Coinciding with the visit of their Sadguru and big festivity on site (Feb 8-12), sadly the Council on 9 February 2017 refused the permit on various grounds among others saying the proposal is contrary to:

  • the objectives of Clause 11.04-7 (Green Wedge);
  • Clause 14.01-1 (Protection of agricultural land); and
  • Clause 15.01-5 (Cultural identity and neighbourhood character) of the Wyndham Planning Scheme.

There were some other technical breaches also added to the refusal.

A perplexed DYC went to VCAT and sought review of the Council decision. VCAT heard the matter in Sept 2017.

Prior to the Tribunal hearing, the Council prepared draft permit conditions, which included  important safeguards intended to achieve planning objectives or standards, or to limit or define use or development, obviate or minimise noise, traffic, road use, parking and other impacts on local residents.

The Council proposed that a possible permit should contain those conditions, if it were to be granted.

Applicants usually satisfy the Tribunal that there would be no harm or deterioration, if not a net community benefit, occasioned by the proposed use and development.

The conditions, among others included:

Except with the prior written consent of the Responsible Authority, the use permitted by this permit must operate only between the following times (on any day):

7.00am – 12.00 midday (opens at 7.30am for morning prayers and worshipping)

5.00pm – 9.00pm

The number of persons attending the premises, at any one time, must not exceed 60 persons, or 90 persons for a maximum of 28 days per year, except with the prior written consent of the Responsible Authority.

Delivery and waste collection times should be restricted to 7.00am – 8.00am Monday to Saturday and 9.00am – 8.00pm Sunday and Public Holidays, in accordance with the Environmental Protection Authorities Noise Control Guidelines Publication 1254, October 2008.

The fight at VCAT

At the VCAT hearing, both the DYC and the Council were represented by town planners.

DYC made submissions and led evidence from a town planner, traffic engineer and an acoustics engineer.

The Council and four resident objectors Bryan Jobling, Karen Fairchild, Keith Pountney and Martin Smith also appeared and made submissions.

Interestingly:

  1. There was no controversy as to the applicable provisions of the planning scheme to the proposed use and development.
  2. There was no dispute as to the policy framework or the applicable policy guidelines under the planning scheme.
  3. There was no issue of law or interpretation raised by any party for decision by the Tribunal.
  4. All parties focussed their submissions on the planning merits of the proposal.

The VCAT decision

The Tribunal was called on to decide whether a permit should be granted and, if so, what conditions should apply in order to protect residents from loss of amenity caused by over-intensive use or development of land.

The Tribunal noted four key issues in assessing the applicant’s permit application:

  • Would the use be consistent with the purposes of the Green Wedge Zone and planning policy?
  • Does the development respond to the site’s features, context and planning policy?
  • Would the use and development adversely affect the amenity of neighbouring properties?
  • Would the use and development generate unacceptable traffic?

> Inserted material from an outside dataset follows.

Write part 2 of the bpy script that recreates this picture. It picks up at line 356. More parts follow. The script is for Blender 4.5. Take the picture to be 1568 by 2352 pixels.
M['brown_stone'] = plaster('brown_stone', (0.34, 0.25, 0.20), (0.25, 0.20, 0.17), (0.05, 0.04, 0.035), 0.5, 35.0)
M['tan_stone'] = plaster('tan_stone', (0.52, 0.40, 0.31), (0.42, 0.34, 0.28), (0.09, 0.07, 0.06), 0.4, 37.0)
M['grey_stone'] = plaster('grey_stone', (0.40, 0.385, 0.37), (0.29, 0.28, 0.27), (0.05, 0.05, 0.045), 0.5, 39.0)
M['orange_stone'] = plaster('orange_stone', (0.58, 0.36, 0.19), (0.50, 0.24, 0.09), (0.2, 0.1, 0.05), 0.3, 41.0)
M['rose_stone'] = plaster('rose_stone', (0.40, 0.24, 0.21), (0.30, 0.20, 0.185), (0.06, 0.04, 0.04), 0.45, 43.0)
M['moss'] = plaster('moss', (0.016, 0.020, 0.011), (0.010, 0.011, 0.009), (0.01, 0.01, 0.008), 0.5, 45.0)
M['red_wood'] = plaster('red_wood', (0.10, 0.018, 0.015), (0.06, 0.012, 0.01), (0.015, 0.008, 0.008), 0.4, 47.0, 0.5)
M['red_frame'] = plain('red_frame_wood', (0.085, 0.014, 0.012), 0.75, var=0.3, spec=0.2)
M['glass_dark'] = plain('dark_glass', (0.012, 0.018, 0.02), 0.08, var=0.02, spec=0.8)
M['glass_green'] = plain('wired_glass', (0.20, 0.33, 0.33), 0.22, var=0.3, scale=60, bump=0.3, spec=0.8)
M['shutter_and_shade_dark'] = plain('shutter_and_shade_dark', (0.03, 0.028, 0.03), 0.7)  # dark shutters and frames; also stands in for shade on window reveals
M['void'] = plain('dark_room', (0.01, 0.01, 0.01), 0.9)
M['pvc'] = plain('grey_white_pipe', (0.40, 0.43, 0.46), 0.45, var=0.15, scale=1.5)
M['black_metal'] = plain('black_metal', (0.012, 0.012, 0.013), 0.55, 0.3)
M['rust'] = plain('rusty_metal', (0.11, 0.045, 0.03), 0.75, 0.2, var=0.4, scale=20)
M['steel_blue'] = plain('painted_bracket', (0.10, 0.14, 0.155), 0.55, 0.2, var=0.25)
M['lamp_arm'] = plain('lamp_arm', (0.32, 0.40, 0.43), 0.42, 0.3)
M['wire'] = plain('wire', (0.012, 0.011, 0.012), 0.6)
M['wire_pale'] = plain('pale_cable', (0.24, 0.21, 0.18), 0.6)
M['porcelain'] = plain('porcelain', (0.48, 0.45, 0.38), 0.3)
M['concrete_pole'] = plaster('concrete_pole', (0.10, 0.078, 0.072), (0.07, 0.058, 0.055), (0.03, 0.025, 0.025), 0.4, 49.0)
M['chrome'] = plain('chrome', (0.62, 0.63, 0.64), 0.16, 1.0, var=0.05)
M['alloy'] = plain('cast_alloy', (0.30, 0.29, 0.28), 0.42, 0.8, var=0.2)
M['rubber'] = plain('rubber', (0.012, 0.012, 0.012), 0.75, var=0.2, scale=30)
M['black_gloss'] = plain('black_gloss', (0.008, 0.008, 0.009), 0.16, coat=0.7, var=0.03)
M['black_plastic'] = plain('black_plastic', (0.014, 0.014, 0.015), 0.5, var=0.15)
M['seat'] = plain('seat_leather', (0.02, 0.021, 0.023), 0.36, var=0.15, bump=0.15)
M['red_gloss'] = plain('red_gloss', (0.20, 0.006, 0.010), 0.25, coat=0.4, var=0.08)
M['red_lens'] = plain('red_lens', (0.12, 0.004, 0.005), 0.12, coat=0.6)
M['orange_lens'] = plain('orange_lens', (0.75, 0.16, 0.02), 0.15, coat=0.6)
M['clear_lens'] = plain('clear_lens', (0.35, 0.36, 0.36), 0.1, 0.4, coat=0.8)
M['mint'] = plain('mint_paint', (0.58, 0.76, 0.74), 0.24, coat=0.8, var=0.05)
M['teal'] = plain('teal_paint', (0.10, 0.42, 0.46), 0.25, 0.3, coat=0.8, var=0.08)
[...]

In some respects, DYC’s activities or festivities while the review of their permit application was pending before VCAT became their own “undoing”.

Their experts had put together some projections in the permit application on the number of devotees attending (maximum of 60 on site at a time, with 18 cars parked on site), vehicles using the country roads to arrive on site and the festivities time frames and prayer sessions (morning 7.30am-12.00 and evening 5.00-9.00pm), which according to the neighbours objectors were vastly different in reality.

One neighbour objector, Bryan Jobling told VCAT that on more than one occasion he had seen 40 & 60 cars and suggested that makes, at an average of 3 persons/car a gathering of 120 to 180 which is two or three times the proposed numbers.

He complained of a food truck with external noisy generator on site well past 9.00pm cut-off time on one festival, with congregants continuing to have conversations up until 11.00pm – which according to the objectors – was unacceptable.

VCAT also considered the definition of Green Wedge Zone and all other specific categorizations and clauses enlisted by the Council, relevant to the permit application for the site.

VCAT decided that no permit should be issued for the use or development of the site, and upheld the Council’s decision.

DYC lodged an appeal in the Supreme Court of Victoria against the Council and VCAT decision affirming the refusal of permit.

The matter was heard in May and the decision delivered on 29 June confirmed the decision of VCAT and Council. As a result, DYC, as of today, does not have the required permit to develop the site into a temple and yoga centre.

 

The appeal to the Supreme Court failed because the Court found VCAT had not made any errors of law. It said that viewing all the evidence VCAT had before it, it made the decision which it could make and thus declined to reverse the refusal of permit.

BT believes the case to be a little mix of ‘own goal’ and Council ‘stuff-up’.

DYC has got to go back to the drawing boards, ‘reinvent’ the plan to suit the zoning of its proposed new home and re-submit the application which should go through.

On another note, however, Indian community should be curious to know on possibly what basis the Council’s refusal said that the permit would breach (or be against) the “Cultural identity and neighbourhood character of the Wyndham Planning Scheme?”

In today’s multicultural Australia – it is ignominious that a Council in Melbourne’s West claims that setting up a Yoga Centre in nature’s lap and tranquillity filled with pure serenity may breach the Cultural Identity and Neighbourhood character?

Needless to add – the Yoga Centre would welcome all Australians, not just Australians of Indian descent.

The other bizarre claim in the documents was that the proposed development would deliver “no social or economic benefit” to the area.

There are many lessons for DYC and other community groups in this costly legal fight.                                                                                                           – DM

(Pictures: DYC Australia Facebook)

Note: DYC did not respond to our request for comment on the Court decision.